Truckers have arguably been hit the worst among freight carriers, as companies – desperate to grab a limited amount of business – were forced to greatly reduce prices in order to compete.
 
Truckers are also closely tied to consumer spending, which has been in a downward spiral, because they carry about 70% of all retail and manufactured goods in the US.
 
Nearly 2,000 trucking companies went out of business in just the first six months of the year, according to Avondale Partners analyst Donald Broughton.
 
The US’ largest publicly traded trucker, YRC Worldwide Inc, warded off predictions of impending bankruptcy as it moved forward on a massive reorganisation and cut salaries to preserve cash.
 
Package shippers FedEx Corp and UPS Inc were a bit more insulated from the recession because of their size and business diversification.
 
Still, sales and earnings suffered as consumers and businesses chose less expensive shipping options, shipped less frequently and freight demand tumbled.
 
Both UPS and FedEx have steered expectations down this year, saying that even rapidly falling fuel prices and the planned exit of competitor DHL from the US market won’t be enough to counteract sliding demand.
 
But just as these companies were hit first when the downturn began, truckers, railroads and shippers probably will be the first to show relief when the economy recovers, analysts say, as retailers buy more to stock their shelves in preparation for an upswing in consumer spending.
 
Still, analysts suggest that the light at the end of the tunnel is likely far off.
 
FedEx chairman and chief executive Fred Smith said in December that the carrier was battling “some of the worst economic conditions in the company’s 35-year operating history.”
 
Like YRC, FedEx also chose to cut salaries to trim costs.

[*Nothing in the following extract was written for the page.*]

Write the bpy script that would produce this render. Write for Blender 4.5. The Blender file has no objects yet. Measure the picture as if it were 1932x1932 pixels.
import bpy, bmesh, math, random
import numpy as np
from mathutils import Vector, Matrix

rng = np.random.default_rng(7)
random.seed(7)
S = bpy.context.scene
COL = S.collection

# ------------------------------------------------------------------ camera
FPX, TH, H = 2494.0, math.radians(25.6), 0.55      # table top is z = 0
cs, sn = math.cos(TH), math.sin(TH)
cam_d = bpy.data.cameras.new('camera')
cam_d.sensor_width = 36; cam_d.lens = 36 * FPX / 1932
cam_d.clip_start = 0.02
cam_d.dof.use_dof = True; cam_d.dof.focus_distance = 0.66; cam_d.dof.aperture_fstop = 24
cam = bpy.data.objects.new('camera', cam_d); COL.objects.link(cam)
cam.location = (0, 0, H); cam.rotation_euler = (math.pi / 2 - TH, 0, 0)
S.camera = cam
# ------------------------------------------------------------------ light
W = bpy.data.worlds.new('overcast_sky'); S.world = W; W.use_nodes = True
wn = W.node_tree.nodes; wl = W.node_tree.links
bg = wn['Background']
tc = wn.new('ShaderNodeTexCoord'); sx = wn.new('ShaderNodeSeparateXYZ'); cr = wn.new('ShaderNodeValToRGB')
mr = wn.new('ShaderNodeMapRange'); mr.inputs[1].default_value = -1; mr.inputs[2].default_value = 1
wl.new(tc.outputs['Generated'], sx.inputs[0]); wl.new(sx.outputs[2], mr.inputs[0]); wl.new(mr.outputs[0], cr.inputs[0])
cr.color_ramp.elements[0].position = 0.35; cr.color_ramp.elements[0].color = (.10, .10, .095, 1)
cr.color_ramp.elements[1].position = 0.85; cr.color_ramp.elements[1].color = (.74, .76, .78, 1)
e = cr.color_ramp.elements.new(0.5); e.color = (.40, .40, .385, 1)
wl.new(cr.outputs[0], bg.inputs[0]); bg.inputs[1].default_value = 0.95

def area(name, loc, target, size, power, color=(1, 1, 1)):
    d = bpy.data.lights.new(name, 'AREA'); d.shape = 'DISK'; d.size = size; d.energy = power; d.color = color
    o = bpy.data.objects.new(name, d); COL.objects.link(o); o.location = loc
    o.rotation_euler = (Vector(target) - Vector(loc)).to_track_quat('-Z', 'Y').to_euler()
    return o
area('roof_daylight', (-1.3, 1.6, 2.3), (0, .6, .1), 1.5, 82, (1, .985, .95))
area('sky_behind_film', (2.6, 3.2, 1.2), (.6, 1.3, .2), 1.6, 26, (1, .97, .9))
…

CEO Smith will take home 20% less this year, senior management salaries will be trimmed 7.5% to 10%, and about 36,000 workers will take a 5% pay cut. FedEx shares fell 28% in 2008, while UPS shares lost about 22%.
 
Not all transport companies had to take drastic measures though.
 
Railroads have proven they can fetch higher prices for transporting goods and offset lower volumes.
 
But volume was hit particularly hard.
 
Auto and construction related shipments fell by double digits, as vehicle demand plunged and the housing market fell to its knees.
 
Most railroad stocks, despite repeatedly surprising Wall Street with their quarterly results, still took a big hit.
 
The nation’s largest railroad, Omaha, Nebraska-based Union Pacific Corp, saw its stock decline 24% in 2008.
 
Although some railroads laid off workers and reined in other costs, most managed to keep earnings intact because of strong pricing power and booming shipments of coal, agricultural products and chemicals for most of the year.
 
Longbow Research analyst Lee Klaskow said railroads with ties to “steady” shipments including agricultural products and coal will continue to be safer bets going into next year.
 
But freight demand won’t likely get better for some time.
 
Analysts predict it will remain weak for at least another six months, if not for all of 2009.
 
“Looking into our crystal ball, we’re expecting negative volumes through most of the year,” Klaskow said. “We don’t expect growth until the fourth quarter, and even then the growth will be pretty shallow.”
 
Several of the biggest railroads and trucking companies – including Union Pacific and YRC Worldwide – also expect the economy to remain muted.The potential for significant infrastructure spending by the incoming Obama administration might also buoy demand for freight.